[Rows from a dataset]
>> start
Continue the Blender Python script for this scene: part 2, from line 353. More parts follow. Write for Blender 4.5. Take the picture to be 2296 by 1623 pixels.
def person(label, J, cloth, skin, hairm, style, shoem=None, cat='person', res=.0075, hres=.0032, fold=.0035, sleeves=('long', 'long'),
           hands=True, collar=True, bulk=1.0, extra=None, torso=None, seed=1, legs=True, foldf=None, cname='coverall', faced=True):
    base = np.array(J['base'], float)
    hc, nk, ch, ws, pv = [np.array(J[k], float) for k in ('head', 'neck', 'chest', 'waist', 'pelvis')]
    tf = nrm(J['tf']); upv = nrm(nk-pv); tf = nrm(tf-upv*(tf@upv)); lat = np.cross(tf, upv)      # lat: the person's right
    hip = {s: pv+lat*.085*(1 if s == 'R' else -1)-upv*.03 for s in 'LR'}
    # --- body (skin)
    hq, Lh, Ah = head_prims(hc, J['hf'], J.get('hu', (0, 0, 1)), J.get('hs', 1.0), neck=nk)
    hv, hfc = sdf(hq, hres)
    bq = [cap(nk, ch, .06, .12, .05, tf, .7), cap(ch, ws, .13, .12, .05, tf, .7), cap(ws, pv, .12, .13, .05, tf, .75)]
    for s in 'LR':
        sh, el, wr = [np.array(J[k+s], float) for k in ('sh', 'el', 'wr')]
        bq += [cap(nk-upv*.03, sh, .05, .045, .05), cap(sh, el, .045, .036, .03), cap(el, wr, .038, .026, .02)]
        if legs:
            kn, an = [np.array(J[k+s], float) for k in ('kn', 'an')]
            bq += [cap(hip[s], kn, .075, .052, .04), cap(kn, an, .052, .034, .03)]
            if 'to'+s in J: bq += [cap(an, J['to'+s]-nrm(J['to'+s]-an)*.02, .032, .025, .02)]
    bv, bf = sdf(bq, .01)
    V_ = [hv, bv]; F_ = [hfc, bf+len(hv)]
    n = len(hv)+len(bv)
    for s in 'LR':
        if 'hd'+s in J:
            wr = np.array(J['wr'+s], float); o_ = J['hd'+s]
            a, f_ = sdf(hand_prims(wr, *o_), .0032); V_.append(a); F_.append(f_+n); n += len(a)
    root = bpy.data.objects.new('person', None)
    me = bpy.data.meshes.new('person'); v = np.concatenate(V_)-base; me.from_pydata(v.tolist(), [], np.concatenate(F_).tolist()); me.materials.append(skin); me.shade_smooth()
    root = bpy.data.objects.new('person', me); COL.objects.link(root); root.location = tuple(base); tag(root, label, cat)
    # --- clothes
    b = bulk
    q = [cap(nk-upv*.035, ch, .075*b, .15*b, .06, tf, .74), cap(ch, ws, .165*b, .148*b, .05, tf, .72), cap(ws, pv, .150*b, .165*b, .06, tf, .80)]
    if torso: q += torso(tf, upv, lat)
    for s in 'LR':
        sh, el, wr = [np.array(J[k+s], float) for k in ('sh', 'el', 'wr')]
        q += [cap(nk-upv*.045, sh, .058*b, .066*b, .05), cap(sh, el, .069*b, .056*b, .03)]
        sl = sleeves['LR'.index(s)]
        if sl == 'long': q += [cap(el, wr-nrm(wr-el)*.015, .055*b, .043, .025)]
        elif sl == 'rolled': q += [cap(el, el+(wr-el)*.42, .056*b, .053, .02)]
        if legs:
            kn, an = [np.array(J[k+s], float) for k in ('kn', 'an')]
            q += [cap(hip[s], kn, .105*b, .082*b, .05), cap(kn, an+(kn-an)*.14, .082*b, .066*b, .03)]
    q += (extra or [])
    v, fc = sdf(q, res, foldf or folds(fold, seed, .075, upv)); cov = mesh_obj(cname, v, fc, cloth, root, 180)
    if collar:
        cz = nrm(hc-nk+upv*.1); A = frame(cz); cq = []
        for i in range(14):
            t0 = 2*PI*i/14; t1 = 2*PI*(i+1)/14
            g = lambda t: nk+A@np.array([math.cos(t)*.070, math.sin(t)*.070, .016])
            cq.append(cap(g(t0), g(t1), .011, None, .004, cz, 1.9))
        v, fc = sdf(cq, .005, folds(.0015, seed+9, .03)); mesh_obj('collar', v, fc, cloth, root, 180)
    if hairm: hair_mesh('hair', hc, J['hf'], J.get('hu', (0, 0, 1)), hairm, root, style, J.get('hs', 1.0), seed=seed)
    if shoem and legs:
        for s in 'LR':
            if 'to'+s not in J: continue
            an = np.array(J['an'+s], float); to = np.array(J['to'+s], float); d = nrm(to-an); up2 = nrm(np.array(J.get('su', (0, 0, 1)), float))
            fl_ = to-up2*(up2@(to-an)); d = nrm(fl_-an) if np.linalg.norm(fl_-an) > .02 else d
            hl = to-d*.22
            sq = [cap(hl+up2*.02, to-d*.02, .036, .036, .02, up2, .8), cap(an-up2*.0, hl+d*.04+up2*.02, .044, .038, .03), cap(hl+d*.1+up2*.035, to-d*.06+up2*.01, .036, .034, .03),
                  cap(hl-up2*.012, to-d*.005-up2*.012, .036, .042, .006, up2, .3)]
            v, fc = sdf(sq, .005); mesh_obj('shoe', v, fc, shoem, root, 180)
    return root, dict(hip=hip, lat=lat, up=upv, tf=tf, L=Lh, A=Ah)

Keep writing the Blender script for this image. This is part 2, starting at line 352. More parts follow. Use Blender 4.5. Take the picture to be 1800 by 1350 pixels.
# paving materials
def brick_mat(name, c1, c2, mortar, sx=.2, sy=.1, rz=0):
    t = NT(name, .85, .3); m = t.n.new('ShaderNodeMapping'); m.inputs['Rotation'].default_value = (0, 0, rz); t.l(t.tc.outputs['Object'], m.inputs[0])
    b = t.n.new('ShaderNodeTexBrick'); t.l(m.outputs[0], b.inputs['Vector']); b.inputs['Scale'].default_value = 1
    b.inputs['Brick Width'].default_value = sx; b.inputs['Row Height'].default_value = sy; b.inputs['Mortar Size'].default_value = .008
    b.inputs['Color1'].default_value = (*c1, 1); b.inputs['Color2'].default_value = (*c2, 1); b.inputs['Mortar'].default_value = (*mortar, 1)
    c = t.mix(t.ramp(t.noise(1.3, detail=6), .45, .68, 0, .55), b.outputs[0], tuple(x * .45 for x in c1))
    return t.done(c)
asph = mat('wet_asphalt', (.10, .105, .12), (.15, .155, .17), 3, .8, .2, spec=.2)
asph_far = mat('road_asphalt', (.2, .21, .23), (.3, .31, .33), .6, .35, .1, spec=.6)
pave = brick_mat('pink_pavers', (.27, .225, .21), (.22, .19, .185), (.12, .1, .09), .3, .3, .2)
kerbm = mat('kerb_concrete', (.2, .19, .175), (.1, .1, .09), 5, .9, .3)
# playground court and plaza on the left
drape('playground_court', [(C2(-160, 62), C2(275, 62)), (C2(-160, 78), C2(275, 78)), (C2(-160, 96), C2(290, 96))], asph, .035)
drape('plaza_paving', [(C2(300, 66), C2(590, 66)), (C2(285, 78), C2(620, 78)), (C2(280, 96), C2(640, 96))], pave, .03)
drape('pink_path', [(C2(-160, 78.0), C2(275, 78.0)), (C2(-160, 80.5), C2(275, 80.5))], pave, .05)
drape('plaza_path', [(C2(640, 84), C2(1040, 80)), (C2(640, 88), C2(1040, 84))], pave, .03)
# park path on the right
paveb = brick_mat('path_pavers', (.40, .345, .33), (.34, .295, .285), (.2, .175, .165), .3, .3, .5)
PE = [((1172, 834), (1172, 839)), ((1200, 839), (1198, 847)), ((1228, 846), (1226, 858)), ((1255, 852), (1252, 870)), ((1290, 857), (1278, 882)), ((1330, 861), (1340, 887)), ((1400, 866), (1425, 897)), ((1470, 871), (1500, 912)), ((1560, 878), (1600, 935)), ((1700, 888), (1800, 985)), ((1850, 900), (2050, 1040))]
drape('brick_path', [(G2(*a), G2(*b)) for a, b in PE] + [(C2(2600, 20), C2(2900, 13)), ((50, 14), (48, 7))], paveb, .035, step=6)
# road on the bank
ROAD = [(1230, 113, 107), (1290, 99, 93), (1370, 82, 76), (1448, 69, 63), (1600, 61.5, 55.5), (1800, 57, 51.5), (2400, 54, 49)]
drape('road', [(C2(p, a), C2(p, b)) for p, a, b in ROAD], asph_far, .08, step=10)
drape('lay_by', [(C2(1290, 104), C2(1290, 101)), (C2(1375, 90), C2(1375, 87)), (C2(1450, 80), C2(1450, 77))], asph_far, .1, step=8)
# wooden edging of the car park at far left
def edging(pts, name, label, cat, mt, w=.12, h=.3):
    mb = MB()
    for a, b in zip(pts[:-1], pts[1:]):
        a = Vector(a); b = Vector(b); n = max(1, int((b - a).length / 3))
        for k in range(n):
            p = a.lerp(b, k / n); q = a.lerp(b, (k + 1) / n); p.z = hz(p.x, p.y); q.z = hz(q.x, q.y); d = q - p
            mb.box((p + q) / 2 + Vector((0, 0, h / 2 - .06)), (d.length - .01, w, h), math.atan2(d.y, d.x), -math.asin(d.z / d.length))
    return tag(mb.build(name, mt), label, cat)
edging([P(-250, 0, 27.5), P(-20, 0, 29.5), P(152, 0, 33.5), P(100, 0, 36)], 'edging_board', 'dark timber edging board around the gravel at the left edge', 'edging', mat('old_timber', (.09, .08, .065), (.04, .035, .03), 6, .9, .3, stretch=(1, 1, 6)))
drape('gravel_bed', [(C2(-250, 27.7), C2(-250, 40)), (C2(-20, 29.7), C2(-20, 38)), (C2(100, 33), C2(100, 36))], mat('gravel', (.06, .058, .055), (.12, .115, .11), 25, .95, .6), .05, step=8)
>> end
### Problem to work on
Report only a number: how many lines in the material above contain the string "Blender".

### Task response
2